Der Reußenberg bei Crailsheim (Landkreis Schwäbisch Hall) - das erste Naturschutzgebiet im heutigen Regierungsbezirk Stuttgart - steht seit 80 Jahren unter Schutz. Und das aus gutem Grund, denn er ist die bedeutendste Gipsdolinenlandschaft in Baden-Württemberg. Sickerwasser laugt die gipshaltigen Gesteinsschichten im Untergrund aus. Die dadurch entstehenden Hohlräume brechen allmählich, manchmal auch abrupt zusammen. Dolinen, auch Erdfälle genannt, entstehen. Wenn mergelhaltiges, toniges Gestein in die Dolinen rutscht und diese abdichtet, können sich Tümpel und Seen bilden. Solche Dolinenseen, mitunter nur von der Größe eines Tümpels, sind über das ganze Naturschutzgebiet verteilt und werden hier „Lachen“ genannt. Sie verändern sich oder entstehen neu, da die Auslaugung im Untergrund weitergeht. Wo vor einigen Jahrzehnten noch festes Land war, stehen heute abgestorbene Buchen bis zu einem Meter tief im Wasser. Die Grüne und die Neue Lache sind vor etwa 100 Jahren eingebrochen. Die Schwarze Lache ist bereits in einer Landkarte aus dem Jahr 1828 verzeichnet und verlandet allmählich. Andere verlandete Gewässer gleichen inzwischen schon einem Moor. 
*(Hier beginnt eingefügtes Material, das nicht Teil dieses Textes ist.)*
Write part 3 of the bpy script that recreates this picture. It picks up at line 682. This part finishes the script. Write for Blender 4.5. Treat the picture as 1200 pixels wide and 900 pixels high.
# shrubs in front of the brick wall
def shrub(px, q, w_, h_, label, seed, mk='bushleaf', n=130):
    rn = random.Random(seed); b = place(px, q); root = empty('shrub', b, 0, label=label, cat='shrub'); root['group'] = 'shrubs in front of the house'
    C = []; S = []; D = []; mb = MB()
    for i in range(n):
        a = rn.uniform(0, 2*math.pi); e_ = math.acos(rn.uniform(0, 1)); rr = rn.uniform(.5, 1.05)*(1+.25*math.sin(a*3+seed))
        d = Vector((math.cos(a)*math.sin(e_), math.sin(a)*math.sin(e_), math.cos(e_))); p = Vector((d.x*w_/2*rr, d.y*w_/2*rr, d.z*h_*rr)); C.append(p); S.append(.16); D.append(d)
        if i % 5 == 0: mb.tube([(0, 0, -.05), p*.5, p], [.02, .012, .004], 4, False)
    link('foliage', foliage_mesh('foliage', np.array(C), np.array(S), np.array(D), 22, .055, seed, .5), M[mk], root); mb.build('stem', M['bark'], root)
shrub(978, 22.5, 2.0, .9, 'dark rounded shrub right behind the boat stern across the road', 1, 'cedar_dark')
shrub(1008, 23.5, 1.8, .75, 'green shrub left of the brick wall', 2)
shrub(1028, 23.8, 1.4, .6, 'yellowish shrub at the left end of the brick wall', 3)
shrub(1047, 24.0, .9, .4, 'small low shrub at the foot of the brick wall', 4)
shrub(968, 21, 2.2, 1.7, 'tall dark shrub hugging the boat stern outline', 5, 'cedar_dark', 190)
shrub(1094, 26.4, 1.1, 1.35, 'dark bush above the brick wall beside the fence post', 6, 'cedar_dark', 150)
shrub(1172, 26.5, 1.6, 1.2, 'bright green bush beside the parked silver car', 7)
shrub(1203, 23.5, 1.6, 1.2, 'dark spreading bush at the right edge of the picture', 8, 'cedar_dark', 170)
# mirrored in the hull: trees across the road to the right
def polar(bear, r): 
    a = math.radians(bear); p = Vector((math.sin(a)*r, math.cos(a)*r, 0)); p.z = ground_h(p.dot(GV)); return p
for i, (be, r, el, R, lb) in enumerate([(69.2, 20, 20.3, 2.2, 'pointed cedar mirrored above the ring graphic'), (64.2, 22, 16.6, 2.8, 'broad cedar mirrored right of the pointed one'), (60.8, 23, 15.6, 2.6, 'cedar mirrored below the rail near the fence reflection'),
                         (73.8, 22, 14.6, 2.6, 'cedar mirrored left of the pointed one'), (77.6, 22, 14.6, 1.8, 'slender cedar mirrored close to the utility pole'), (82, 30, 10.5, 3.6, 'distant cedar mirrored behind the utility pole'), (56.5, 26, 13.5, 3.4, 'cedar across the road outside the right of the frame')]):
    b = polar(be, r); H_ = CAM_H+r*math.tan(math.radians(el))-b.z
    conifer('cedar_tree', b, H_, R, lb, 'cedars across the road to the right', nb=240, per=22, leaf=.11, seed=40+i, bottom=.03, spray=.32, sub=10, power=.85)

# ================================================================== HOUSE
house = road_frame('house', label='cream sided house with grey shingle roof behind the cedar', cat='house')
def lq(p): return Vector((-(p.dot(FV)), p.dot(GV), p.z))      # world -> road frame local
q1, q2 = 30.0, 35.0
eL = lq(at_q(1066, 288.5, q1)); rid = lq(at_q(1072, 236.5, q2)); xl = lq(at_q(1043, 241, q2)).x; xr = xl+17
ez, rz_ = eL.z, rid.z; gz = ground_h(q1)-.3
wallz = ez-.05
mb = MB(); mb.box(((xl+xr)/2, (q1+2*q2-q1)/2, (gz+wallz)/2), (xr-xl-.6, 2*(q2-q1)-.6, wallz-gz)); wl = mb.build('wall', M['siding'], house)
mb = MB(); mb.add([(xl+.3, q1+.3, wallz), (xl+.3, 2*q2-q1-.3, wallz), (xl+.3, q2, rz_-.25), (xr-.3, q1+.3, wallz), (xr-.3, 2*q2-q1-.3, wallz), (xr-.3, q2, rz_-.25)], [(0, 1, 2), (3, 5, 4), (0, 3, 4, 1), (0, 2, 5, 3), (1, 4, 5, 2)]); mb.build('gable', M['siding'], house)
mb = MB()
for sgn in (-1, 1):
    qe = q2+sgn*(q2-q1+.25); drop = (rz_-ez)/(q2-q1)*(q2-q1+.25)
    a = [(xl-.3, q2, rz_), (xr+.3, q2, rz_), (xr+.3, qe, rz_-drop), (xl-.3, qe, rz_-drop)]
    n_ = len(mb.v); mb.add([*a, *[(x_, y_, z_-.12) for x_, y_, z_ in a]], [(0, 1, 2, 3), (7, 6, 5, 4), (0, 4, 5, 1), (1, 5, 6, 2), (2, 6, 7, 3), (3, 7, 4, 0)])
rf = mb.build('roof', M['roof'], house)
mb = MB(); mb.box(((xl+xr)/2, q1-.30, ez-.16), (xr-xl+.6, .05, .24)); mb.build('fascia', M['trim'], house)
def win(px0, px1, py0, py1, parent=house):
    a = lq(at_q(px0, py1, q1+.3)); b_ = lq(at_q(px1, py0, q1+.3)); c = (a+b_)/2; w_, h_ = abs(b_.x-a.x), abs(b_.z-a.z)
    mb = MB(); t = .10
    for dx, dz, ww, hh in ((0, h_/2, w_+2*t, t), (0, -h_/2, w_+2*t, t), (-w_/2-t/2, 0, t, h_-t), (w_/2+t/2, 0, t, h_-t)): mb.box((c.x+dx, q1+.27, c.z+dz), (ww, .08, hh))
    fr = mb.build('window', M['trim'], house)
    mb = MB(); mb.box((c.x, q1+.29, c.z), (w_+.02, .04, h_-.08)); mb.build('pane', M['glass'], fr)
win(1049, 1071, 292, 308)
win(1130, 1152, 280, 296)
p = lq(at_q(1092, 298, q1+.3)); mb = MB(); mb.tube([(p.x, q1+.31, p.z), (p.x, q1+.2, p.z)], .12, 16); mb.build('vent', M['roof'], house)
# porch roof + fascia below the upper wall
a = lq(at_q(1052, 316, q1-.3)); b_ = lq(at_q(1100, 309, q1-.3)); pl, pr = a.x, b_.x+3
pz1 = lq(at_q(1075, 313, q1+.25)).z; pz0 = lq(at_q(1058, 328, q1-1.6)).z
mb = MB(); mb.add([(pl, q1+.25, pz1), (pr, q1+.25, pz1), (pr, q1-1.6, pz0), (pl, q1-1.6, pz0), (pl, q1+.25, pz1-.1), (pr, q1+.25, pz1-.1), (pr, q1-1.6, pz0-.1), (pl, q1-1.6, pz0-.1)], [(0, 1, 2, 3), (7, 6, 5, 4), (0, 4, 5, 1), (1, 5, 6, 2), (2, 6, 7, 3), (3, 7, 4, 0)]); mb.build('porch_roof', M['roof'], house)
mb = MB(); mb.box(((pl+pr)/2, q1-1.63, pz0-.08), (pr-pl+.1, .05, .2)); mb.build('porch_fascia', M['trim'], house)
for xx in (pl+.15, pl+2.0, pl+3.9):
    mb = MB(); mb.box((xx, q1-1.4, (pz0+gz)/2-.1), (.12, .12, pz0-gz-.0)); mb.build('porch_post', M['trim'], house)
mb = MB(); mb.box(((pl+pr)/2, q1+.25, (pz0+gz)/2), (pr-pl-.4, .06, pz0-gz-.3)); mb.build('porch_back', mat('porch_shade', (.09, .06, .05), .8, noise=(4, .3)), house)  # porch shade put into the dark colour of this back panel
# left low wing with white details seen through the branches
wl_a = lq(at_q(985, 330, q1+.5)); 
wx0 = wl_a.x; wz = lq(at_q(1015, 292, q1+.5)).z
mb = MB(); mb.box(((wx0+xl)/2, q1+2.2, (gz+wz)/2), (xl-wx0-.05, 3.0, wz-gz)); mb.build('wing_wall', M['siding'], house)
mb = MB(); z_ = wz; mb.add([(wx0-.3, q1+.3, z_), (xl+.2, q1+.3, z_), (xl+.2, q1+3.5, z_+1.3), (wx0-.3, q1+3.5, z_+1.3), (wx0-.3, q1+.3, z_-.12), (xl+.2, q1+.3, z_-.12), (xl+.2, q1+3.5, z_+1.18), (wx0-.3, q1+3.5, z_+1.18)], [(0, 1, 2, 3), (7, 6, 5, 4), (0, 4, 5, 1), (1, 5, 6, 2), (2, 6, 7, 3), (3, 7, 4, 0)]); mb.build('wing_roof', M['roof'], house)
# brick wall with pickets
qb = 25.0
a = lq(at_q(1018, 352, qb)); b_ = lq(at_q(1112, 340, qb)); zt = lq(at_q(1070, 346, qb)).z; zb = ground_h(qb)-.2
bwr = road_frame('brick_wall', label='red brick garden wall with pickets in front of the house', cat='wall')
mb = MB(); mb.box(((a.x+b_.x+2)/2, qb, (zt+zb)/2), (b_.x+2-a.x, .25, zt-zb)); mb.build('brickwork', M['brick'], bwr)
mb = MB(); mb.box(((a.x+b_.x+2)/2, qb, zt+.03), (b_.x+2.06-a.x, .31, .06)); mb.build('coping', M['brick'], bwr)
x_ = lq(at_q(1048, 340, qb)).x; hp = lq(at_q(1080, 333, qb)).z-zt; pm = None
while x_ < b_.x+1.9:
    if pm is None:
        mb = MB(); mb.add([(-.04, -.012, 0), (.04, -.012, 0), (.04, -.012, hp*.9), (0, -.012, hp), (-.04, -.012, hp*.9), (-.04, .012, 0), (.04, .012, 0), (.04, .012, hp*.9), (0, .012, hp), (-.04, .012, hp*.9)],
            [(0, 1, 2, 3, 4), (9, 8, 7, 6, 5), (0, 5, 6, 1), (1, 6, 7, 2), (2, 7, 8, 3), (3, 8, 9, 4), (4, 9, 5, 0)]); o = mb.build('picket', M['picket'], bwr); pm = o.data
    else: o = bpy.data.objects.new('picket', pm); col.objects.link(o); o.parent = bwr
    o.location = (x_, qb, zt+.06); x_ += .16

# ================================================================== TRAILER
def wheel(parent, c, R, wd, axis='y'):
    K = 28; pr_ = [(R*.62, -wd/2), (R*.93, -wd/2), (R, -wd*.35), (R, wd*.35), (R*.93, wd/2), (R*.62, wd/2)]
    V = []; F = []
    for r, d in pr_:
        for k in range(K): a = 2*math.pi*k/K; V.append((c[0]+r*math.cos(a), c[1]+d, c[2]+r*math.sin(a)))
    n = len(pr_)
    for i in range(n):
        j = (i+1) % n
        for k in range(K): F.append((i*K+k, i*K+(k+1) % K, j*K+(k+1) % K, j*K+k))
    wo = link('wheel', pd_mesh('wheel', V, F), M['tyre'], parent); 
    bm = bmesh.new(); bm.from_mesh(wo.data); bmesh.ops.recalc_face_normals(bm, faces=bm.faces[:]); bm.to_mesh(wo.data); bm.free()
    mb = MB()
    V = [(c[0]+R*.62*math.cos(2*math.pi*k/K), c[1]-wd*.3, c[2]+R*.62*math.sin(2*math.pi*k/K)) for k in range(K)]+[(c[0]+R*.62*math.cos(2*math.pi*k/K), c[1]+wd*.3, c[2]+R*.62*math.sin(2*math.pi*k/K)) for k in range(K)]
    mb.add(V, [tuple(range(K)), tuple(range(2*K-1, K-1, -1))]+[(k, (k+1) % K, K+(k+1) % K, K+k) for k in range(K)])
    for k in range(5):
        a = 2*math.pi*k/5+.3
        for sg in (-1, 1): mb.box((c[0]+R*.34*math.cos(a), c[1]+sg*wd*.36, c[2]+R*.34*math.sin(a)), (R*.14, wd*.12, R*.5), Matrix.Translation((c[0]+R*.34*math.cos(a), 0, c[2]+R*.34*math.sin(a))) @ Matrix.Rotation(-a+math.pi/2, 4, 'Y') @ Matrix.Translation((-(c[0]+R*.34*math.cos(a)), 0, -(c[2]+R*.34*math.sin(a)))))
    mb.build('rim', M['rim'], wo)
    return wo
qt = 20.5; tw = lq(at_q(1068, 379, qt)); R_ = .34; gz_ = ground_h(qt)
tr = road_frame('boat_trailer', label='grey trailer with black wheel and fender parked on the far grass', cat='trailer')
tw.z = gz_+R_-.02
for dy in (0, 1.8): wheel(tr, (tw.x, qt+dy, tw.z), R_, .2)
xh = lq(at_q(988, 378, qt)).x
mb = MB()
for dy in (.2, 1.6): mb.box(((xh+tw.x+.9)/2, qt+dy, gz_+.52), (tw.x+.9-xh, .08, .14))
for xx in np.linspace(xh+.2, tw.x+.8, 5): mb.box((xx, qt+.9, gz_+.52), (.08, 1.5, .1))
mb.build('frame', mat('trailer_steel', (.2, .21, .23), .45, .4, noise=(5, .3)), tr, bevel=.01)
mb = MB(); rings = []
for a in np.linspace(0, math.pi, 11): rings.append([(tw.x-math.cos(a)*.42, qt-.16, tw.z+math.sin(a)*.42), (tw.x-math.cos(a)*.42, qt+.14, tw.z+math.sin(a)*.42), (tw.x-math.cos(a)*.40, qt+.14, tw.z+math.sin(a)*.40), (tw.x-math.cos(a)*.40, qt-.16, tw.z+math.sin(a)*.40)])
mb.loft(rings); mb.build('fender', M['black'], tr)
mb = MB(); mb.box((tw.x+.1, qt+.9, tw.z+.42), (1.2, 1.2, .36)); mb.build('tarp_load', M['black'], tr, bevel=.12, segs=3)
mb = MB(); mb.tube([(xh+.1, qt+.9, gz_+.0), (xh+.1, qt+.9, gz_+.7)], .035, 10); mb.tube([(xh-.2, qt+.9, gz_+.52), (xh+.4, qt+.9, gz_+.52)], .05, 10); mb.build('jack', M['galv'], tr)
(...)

Die Pflanzen- und Tierwelt der Lachen ist einzigartig in Hohenlohe. In der Schwarzen Lache hat sich ein Moorbirken-Bruchwald mit teils dichten Torfmoospolstern angesiedelt. Die jüngeren Lachen prägen Großseggenriede aus Sumpf-, Schnabel- oder Steifer Segge. Darin fallen die hübschen Gelben Schwertlilien auf. Besonders geschützt ist das im Juli mit tiefroten Blütensternen blühende Sumpfblutauge, das hier eines seiner wenigen Vorkommen im nördlichen Württemberg hat. In den Tümpeln finden Ringelnattern, Frösche und Molche wertvolle Lebensräume. Zahlreiche Libellen, darunter seltene Arten wie Falkenlibelle, Großes Granatauge oder Speer-Azurjungfer, können hier beobachtet werden.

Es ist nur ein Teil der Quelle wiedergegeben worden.